● **Record extracts**:
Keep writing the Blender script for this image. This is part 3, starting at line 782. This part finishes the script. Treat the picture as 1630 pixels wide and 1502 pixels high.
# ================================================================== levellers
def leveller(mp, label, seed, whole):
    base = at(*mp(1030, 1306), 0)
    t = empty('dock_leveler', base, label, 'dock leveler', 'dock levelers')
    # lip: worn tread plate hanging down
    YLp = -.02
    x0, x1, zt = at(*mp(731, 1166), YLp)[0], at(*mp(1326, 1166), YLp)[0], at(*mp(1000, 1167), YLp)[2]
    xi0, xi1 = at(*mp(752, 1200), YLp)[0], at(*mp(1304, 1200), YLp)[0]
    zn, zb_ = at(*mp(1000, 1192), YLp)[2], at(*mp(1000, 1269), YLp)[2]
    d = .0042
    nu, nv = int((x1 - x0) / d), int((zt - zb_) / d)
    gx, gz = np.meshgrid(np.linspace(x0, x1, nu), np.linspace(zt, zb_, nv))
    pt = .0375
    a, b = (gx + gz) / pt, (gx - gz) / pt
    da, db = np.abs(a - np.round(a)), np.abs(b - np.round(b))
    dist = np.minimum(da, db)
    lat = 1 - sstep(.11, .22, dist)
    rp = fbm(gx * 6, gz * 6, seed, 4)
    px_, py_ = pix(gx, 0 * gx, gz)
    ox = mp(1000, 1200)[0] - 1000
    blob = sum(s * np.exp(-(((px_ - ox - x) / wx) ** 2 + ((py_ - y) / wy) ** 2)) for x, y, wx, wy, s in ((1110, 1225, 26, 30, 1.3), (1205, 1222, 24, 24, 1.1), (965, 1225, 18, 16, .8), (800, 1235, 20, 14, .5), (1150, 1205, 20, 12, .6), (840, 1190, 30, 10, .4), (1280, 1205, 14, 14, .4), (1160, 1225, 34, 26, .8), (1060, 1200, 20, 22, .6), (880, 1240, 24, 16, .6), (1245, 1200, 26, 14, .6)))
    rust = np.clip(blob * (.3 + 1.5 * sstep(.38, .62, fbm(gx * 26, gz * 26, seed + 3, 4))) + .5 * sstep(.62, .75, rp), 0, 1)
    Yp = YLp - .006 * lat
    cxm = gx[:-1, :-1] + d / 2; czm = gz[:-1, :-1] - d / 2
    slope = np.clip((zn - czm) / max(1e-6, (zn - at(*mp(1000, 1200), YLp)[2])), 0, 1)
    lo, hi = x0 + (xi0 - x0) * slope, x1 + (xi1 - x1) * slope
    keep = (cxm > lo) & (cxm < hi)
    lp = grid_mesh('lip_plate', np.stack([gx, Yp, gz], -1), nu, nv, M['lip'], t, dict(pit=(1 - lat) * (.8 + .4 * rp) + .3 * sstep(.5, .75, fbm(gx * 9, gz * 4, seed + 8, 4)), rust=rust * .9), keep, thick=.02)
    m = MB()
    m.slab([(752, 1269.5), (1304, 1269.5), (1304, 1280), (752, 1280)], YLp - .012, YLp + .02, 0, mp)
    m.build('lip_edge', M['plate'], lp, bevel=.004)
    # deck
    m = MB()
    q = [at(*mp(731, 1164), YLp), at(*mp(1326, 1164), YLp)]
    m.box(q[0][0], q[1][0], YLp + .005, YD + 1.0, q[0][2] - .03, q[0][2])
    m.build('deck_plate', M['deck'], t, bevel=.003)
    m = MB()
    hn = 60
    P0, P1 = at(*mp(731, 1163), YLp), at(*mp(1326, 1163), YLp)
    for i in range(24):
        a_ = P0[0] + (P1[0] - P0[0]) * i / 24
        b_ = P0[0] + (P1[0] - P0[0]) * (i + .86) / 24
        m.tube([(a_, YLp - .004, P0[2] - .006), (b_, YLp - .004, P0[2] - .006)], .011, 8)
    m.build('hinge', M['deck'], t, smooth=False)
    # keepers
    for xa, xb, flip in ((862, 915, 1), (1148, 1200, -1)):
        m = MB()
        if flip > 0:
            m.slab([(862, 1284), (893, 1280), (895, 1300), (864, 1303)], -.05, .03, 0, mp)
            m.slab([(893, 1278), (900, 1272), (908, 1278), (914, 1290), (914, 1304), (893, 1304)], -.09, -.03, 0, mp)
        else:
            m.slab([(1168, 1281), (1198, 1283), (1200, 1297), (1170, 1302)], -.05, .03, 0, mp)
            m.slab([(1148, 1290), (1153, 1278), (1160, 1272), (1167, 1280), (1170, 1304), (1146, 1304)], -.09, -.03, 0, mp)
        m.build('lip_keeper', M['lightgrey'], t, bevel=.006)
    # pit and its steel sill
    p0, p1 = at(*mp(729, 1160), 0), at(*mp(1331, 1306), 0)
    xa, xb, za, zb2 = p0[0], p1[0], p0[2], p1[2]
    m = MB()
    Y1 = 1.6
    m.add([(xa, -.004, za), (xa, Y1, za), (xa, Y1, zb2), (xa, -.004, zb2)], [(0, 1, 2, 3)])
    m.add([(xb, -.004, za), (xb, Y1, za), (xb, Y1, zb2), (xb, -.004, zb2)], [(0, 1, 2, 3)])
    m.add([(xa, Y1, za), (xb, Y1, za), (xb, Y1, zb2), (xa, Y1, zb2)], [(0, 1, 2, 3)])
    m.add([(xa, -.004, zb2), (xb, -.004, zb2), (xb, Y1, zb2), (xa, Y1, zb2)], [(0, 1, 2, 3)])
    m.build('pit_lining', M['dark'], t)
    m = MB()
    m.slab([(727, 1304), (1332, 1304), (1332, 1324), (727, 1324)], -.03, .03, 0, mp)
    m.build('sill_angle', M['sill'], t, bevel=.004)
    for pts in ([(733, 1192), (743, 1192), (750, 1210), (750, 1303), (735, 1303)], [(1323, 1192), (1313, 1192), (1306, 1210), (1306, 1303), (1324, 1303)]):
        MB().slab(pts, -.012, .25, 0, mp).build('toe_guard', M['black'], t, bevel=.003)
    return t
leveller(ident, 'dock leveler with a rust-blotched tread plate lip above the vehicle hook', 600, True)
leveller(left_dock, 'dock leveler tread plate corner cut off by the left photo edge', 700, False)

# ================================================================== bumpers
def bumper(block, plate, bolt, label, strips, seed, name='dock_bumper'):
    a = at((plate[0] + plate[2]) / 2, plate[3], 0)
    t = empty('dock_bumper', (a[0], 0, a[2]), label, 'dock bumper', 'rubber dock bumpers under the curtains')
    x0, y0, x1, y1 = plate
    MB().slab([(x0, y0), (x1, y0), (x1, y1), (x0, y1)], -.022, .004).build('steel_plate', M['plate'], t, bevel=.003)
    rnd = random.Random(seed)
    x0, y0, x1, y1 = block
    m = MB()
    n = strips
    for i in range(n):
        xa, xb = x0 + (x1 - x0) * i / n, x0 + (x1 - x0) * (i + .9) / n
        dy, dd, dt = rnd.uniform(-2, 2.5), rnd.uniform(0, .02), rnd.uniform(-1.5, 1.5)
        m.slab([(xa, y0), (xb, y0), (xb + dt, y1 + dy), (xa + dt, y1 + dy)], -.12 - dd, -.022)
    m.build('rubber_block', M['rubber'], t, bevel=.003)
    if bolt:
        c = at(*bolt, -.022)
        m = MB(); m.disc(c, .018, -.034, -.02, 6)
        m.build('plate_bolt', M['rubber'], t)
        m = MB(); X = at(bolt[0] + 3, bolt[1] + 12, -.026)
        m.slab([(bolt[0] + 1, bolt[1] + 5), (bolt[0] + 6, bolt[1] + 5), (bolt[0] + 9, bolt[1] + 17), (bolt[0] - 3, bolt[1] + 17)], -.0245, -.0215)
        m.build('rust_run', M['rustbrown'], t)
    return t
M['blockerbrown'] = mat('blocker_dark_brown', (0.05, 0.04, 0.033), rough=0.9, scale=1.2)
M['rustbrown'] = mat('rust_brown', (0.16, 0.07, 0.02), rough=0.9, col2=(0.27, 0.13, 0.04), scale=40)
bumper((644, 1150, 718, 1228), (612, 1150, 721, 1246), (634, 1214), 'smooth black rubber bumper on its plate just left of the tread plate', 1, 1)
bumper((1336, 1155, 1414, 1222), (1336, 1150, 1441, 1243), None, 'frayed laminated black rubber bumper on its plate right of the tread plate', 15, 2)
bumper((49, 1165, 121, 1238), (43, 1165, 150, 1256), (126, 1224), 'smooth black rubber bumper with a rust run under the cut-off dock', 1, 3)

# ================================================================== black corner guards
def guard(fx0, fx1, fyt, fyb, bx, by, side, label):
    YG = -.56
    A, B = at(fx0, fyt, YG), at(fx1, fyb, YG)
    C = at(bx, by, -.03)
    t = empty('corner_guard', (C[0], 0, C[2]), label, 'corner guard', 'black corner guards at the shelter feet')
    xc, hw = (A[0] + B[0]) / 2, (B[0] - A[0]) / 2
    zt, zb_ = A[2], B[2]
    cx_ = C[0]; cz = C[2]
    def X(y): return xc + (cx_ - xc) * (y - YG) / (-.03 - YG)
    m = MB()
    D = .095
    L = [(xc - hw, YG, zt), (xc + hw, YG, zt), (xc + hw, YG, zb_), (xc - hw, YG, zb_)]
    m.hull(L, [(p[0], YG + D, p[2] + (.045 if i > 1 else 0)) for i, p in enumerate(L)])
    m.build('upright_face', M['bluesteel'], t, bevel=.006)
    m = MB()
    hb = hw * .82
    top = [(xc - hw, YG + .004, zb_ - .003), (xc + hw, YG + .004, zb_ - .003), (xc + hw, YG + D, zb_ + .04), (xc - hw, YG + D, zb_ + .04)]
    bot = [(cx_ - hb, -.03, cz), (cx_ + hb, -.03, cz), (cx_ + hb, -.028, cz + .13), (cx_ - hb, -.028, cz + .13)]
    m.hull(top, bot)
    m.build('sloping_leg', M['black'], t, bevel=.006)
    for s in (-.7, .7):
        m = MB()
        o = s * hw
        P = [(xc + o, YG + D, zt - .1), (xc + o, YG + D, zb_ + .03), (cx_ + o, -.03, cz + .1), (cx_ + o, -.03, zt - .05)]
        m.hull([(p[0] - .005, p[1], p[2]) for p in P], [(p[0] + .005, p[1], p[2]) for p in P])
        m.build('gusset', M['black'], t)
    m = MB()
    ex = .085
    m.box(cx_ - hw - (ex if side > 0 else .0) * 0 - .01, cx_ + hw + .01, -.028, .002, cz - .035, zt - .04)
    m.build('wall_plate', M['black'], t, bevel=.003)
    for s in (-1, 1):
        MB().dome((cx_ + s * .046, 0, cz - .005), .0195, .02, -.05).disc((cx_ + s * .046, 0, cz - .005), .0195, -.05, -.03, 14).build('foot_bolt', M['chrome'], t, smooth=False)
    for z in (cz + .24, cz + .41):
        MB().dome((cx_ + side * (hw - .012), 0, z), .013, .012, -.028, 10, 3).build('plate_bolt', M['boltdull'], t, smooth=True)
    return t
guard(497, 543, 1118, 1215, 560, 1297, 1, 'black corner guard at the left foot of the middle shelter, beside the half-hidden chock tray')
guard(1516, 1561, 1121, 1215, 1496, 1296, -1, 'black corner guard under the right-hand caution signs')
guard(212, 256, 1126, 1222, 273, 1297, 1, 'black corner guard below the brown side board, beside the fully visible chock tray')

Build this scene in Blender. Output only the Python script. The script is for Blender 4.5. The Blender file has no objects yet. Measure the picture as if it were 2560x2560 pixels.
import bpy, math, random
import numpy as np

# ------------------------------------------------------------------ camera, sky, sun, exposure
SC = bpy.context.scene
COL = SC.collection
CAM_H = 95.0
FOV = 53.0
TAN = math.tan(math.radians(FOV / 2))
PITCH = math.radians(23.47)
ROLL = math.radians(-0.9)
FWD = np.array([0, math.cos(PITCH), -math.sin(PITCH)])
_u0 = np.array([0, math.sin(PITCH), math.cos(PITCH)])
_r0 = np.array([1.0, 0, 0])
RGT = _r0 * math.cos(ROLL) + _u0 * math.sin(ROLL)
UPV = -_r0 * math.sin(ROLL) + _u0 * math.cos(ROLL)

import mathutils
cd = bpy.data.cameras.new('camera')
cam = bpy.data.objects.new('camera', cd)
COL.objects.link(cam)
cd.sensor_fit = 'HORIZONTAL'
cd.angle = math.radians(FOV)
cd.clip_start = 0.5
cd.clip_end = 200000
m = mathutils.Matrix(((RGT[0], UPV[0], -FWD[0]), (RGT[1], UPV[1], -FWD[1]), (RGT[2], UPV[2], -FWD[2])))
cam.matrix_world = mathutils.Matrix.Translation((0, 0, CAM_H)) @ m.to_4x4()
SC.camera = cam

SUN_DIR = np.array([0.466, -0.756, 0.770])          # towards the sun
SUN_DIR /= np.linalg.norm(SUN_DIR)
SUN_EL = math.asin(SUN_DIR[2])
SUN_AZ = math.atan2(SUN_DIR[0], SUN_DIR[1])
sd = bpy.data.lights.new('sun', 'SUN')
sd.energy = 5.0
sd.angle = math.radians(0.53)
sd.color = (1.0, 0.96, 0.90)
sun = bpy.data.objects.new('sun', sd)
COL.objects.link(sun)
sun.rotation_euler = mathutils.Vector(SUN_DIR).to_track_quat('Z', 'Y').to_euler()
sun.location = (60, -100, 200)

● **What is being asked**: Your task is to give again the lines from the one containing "Build this scene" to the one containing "SC.camera = cam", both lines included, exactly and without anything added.

● **Output for this task**:
Build this scene in Blender. Output only the Python script. The script is for Blender 4.5. The Blender file has no objects yet. Measure the picture as if it were 2560x2560 pixels.
import bpy, math, random
import numpy as np

# ------------------------------------------------------------------ camera, sky, sun, exposure
SC = bpy.context.scene
COL = SC.collection
CAM_H = 95.0
FOV = 53.0
TAN = math.tan(math.radians(FOV / 2))
PITCH = math.radians(23.47)
ROLL = math.radians(-0.9)
FWD = np.array([0, math.cos(PITCH), -math.sin(PITCH)])
_u0 = np.array([0, math.sin(PITCH), math.cos(PITCH)])
_r0 = np.array([1.0, 0, 0])
RGT = _r0 * math.cos(ROLL) + _u0 * math.sin(ROLL)
UPV = -_r0 * math.sin(ROLL) + _u0 * math.cos(ROLL)

import mathutils
cd = bpy.data.cameras.new('camera')
cam = bpy.data.objects.new('camera', cd)
COL.objects.link(cam)
cd.sensor_fit = 'HORIZONTAL'
cd.angle = math.radians(FOV)
cd.clip_start = 0.5
cd.clip_end = 200000
m = mathutils.Matrix(((RGT[0], UPV[0], -FWD[0]), (RGT[1], UPV[1], -FWD[1]), (RGT[2], UPV[2], -FWD[2])))
cam.matrix_world = mathutils.Matrix.Translation((0, 0, CAM_H)) @ m.to_4x4()
SC.camera = cam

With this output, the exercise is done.